### EXERCISE DESCRIPTION
Find the string "empty" and gather every line that holds it.

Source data
# # # # #
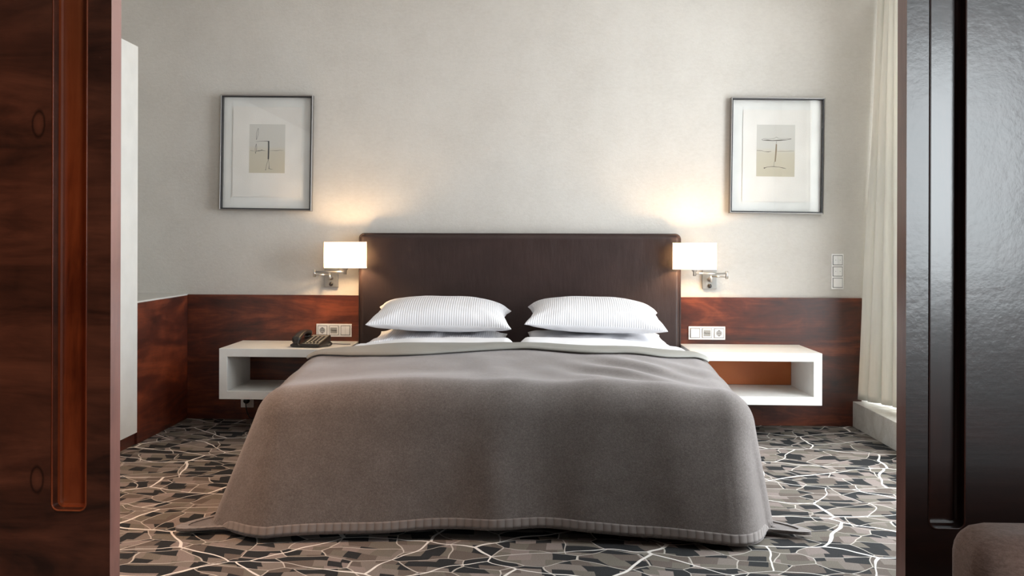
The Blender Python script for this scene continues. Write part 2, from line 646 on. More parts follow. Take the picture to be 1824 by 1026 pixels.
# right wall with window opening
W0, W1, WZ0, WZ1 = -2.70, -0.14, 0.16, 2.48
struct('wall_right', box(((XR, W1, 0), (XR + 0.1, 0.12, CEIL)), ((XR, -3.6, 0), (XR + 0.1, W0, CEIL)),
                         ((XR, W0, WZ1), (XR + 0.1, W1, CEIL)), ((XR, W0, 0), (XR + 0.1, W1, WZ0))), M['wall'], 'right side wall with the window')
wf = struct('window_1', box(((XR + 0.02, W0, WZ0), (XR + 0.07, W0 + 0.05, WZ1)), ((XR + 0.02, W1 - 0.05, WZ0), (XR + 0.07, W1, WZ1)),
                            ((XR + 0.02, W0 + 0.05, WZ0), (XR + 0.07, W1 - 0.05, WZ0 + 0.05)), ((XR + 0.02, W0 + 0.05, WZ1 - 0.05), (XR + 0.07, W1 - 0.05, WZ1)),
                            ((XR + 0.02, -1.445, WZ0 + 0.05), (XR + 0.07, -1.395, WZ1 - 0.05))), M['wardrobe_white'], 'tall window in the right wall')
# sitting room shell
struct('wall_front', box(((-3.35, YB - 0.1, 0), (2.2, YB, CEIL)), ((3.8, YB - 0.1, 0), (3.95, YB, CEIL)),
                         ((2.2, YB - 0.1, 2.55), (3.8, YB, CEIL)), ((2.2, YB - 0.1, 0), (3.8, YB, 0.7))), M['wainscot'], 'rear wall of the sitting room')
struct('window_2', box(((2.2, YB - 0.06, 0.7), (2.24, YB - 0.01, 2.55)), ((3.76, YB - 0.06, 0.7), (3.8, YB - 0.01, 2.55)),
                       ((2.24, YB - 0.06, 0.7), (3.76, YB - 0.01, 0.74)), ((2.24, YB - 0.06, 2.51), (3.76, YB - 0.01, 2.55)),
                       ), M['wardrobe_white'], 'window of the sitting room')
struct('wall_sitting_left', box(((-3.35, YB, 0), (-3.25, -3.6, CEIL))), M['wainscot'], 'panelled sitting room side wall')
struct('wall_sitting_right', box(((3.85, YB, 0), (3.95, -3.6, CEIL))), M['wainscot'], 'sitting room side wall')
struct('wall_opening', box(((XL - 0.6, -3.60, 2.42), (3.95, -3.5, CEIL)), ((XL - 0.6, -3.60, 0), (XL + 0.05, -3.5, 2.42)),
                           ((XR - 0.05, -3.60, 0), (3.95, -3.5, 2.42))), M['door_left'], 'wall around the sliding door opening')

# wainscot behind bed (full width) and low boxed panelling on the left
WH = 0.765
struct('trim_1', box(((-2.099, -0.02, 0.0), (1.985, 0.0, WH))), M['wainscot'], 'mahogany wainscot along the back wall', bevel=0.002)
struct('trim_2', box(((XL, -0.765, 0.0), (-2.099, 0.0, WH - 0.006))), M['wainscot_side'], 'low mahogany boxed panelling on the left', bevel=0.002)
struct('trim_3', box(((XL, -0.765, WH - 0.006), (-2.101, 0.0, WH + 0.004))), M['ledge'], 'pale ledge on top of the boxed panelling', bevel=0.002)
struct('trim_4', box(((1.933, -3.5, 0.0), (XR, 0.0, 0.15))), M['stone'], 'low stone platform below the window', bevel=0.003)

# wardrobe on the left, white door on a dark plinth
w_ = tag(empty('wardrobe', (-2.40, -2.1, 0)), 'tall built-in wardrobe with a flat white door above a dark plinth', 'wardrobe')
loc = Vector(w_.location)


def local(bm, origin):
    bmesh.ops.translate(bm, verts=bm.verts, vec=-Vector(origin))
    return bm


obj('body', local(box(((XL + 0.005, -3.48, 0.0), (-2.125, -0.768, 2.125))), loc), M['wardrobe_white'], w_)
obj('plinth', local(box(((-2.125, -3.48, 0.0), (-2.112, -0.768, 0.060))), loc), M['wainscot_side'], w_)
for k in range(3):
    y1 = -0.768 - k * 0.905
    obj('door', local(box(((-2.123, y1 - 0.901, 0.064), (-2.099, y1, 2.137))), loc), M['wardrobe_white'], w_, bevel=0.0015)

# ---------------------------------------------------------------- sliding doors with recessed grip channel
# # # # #
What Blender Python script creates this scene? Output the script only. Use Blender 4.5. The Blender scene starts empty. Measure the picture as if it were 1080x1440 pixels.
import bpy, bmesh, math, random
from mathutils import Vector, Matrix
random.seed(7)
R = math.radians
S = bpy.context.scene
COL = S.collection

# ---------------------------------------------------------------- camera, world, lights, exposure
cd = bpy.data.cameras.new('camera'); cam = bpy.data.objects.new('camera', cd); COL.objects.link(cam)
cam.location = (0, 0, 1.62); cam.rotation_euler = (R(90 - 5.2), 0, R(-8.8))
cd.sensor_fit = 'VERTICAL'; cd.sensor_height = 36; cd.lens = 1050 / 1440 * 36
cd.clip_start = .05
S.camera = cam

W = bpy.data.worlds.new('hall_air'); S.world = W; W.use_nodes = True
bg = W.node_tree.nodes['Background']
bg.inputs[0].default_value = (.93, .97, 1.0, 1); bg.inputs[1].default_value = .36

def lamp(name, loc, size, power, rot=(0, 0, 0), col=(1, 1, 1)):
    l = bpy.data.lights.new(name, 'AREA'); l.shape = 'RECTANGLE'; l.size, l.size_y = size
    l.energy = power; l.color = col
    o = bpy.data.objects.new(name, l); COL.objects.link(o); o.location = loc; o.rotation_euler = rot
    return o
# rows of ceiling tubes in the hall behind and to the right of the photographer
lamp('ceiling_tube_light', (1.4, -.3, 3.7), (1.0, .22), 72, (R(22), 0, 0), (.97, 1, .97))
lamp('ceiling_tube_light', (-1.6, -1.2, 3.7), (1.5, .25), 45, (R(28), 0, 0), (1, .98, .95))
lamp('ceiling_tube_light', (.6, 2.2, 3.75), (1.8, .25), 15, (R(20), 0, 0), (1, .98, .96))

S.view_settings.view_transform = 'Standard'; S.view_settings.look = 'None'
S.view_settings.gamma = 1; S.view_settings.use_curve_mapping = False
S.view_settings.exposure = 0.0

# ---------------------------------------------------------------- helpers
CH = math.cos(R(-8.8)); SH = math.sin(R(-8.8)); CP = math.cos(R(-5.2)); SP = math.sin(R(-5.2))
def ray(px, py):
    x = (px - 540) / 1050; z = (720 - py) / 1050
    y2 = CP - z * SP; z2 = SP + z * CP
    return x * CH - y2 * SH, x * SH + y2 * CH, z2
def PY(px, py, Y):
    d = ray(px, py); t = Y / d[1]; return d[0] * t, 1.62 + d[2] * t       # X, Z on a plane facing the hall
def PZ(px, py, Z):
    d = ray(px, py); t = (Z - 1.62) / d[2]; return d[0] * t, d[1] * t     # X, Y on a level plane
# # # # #
### OUTPUT
w_ = tag(empty('wardrobe', (-2.40, -2.1, 0)), 'tall built-in wardrobe with a flat white door above a dark plinth', 'wardrobe')
What Blender Python script creates this scene? Output the script only. Use Blender 4.5. The Blender scene starts empty. Measure the picture as if it were 1080x1440 pixels.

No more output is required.